Please output every line of the material as it stands, without the pictures.

======== Data lines

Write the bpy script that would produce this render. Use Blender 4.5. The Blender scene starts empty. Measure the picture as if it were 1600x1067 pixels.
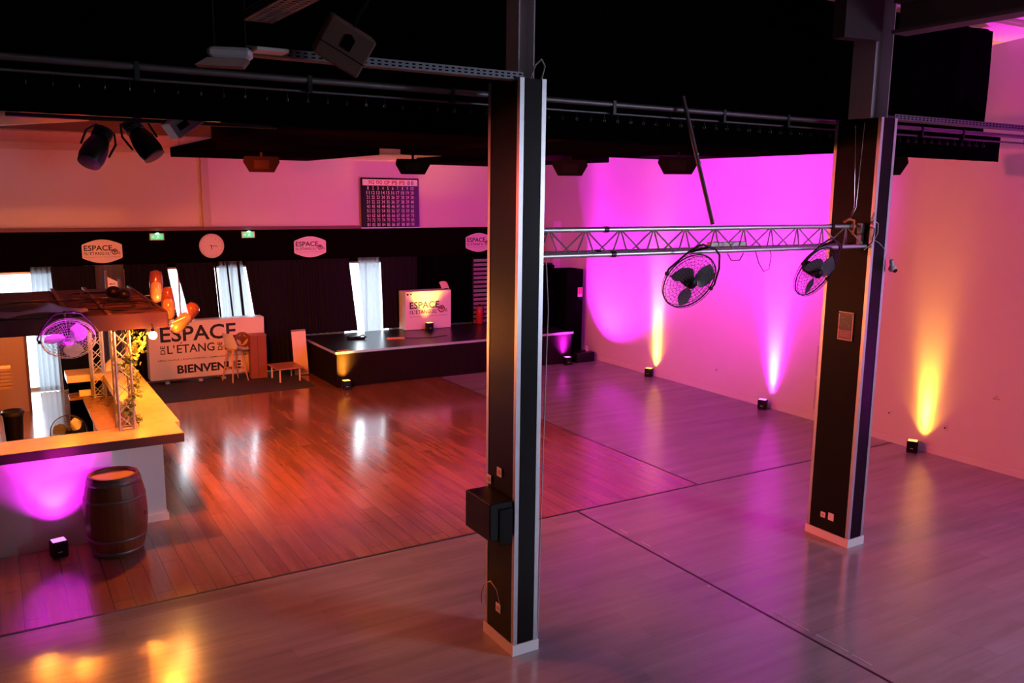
import bpy, math, random
from mathutils import Matrix, Vector, Euler
random.seed(7)
R = math.radians
PI = math.pi
sc = bpy.context.scene
COL = sc.collection

# ------------------------------------------------------------------ camera, world, lights, exposure
cam_d = bpy.data.cameras.new('camera'); cam = bpy.data.objects.new('camera', cam_d); COL.objects.link(cam)
cam_d.sensor_width = 36; cam_d.lens = 1344.39 * 36 / 1600; cam_d.clip_end = 200
YAW, PIT, ROLL = 0.54442522, -0.16913519, 0.01153801
F = Vector((math.sin(YAW) * math.cos(PIT), math.cos(YAW) * math.cos(PIT), math.sin(PIT)))
r0 = Vector((math.cos(YAW), -math.sin(YAW), 0)); u0 = r0.cross(F)
r1 = math.cos(ROLL) * r0 + math.sin(ROLL) * u0; u1 = -math.sin(ROLL) * r0 + math.cos(ROLL) * u0
M4 = Matrix.Identity(4)
for i in range(3):
    M4[i][0] = r1[i]; M4[i][1] = u1[i]; M4[i][2] = -F[i]
M4.translation = Vector((0, 0, 4.2))
cam.matrix_world = M4
sc.camera = cam

sc.view_settings.view_transform = 'Standard'
sc.view_settings.look = 'None'
sc.view_settings.gamma = 1
sc.view_settings.use_curve_mapping = False
sc.view_settings.exposure = 0.0
try:
    sc.cycles.use_denoising = True
    sc.cycles.max_bounces = 7; sc.cycles.diffuse_bounces = 3; sc.cycles.glossy_bounces = 3
    sc.cycles.transparent_max_bounces = 10
    sc.cycles.sample_clamp_indirect = 4.0
    sc.cycles.caustics_reflective = False; sc.cycles.caustics_refractive = False
except Exception:
    pass

world = bpy.data.worlds.new('daylight'); sc.world = world; world.use_nodes = True
bg = world.node_tree.nodes['Background']
bg.inputs[0].default_value = (0.80, 0.90, 1.0, 1); bg.inputs[1].default_value = 8.0

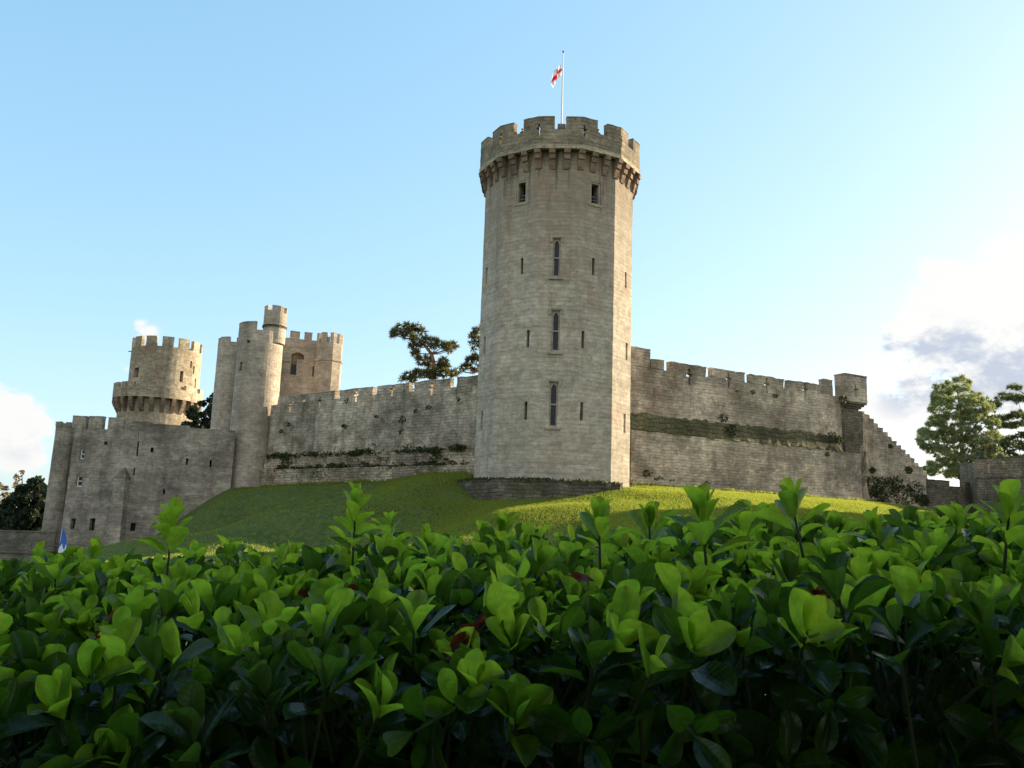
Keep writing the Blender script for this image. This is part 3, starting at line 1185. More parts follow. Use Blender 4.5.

================

▶ **Answer**:
Write the bpy script that would produce this render. Use Blender 4.5. The Blender scene starts empty. Measure the picture as if it were 1600x1067 pixels.
import bpy, math, random
from mathutils import Matrix, Vector, Euler
random.seed(7)
R = math.radians
PI = math.pi
sc = bpy.context.scene
COL = sc.collection

# ------------------------------------------------------------------ camera, world, lights, exposure
cam_d = bpy.data.cameras.new('camera'); cam = bpy.data.objects.new('camera', cam_d); COL.objects.link(cam)
cam_d.sensor_width = 36; cam_d.lens = 1344.39 * 36 / 1600; cam_d.clip_end = 200
YAW, PIT, ROLL = 0.54442522, -0.16913519, 0.01153801
F = Vector((math.sin(YAW) * math.cos(PIT), math.cos(YAW) * math.cos(PIT), math.sin(PIT)))
r0 = Vector((math.cos(YAW), -math.sin(YAW), 0)); u0 = r0.cross(F)
r1 = math.cos(ROLL) * r0 + math.sin(ROLL) * u0; u1 = -math.sin(ROLL) * r0 + math.cos(ROLL) * u0
M4 = Matrix.Identity(4)
for i in range(3):
    M4[i][0] = r1[i]; M4[i][1] = u1[i]; M4[i][2] = -F[i]
M4.translation = Vector((0, 0, 4.2))
cam.matrix_world = M4
sc.camera = cam

sc.view_settings.view_transform = 'Standard'
sc.view_settings.look = 'None'
sc.view_settings.gamma = 1
sc.view_settings.use_curve_mapping = False
sc.view_settings.exposure = 0.0
try:
    sc.cycles.use_denoising = True
    sc.cycles.max_bounces = 7; sc.cycles.diffuse_bounces = 3; sc.cycles.glossy_bounces = 3
    sc.cycles.transparent_max_bounces = 10
    sc.cycles.sample_clamp_indirect = 4.0
    sc.cycles.caustics_reflective = False; sc.cycles.caustics_refractive = False
except Exception:
    pass

world = bpy.data.worlds.new('daylight'); sc.world = world; world.use_nodes = True
bg = world.node_tree.nodes['Background']
bg.inputs[0].default_value = (0.80, 0.90, 1.0, 1); bg.inputs[1].default_value = 8.0

Keep writing the Blender script for this image. This is part 3, starting at line 1185. More parts follow. Use Blender 4.5.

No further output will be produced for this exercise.